5- Next, I began designing the hinges by taking the exact measurements from a real hinge piece and modeling it in Fusion 360. 

6- I followed the same approach for the solenoid, since the version I downloaded from GrabCAD did not match the actual dimensions. 

7- After that, I assembled the DC power connector and the ON/OFF switch in their proper positions. 

8- After I noticed a small gap between the two upper pieces, I asked my instructor for advice, and he suggested a way to solve it. Following his guidance, I adjusted the design and then drew and modeled the curved upper side of the roof, which gave the box its final artistic house-like appearance. 

9- Brackets

I started adding brackets to my design

• Since I had practiced modeling brackets before, I inserted the bracket into the design checked that it fit properly in the intended place

• And assembled it using the holes I had already created in the house bodies. 

• For some brackets, I needed to adjust their dimensions to match the design requirements. 

• After making the necessary edits, I carefully reviewed everything to ensure the assembly was correct and well-aligned. 

Testing Process

1- Initial Power Test:

Connected the 12V adapter.

Checked with the multimeter that the step-down converter outputs 5V for Arduino and other components.

Verified the Arduino powers on and the LCD displays "Enter password".

2- Password Entry Test:

Entered the default password (1234).

LCD showed “Access Granted”, buzzer played success tone, RGB turned green, solenoid unlocked for 2 seconds, and lamp switched on.

3- Wrong Password Test:

Entered a wrong password.

LCD showed “Wrong Password”, buzzer played error tone, and RGB turned red.

4- Password Reset Test:

Double-pressed * while the lamp was on, then pressed #.

 System entered reset mode and allowed me to type a new password.

New password was saved successfully in EEPROM and worked after restart.

5- Manual Close Test:

Pressed * then # within 1.5 seconds.

 The solenoid stayed closed and the lamp turned off.

 Results

1- All modules worked correctly after integration.

2- The solenoid reliably opened and closed with the relay.

3- The LCD gave clear instructions.

4- The buzzer and RGB LED provided immediate feedback.

5- The lamp worked only when the box was unlocked.

6- EEPROM ensured the password was saved even after powering off.

One of the challenges I faced was making edits to my design after I had already completed most of the assembly. 
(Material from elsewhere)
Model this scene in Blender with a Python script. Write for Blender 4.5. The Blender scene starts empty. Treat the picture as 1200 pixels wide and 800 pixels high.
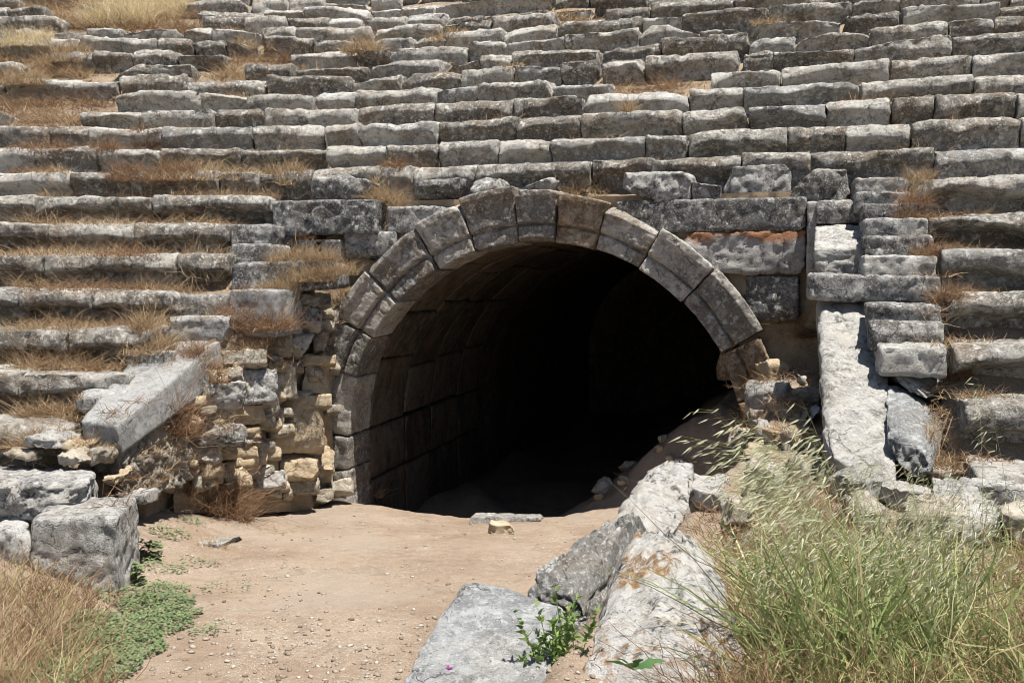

1- I needed to reposition the relay module and the step-down converter so they would fit properly into the small right-side piece. 

2- In addition, I had to reassemble both the Arduino Uno and the breadboard to ensure they fit neatly into the door’s front piece.

These adjustments required careful repositioning and alignment but helped me refine the overall design to be more practical and organized.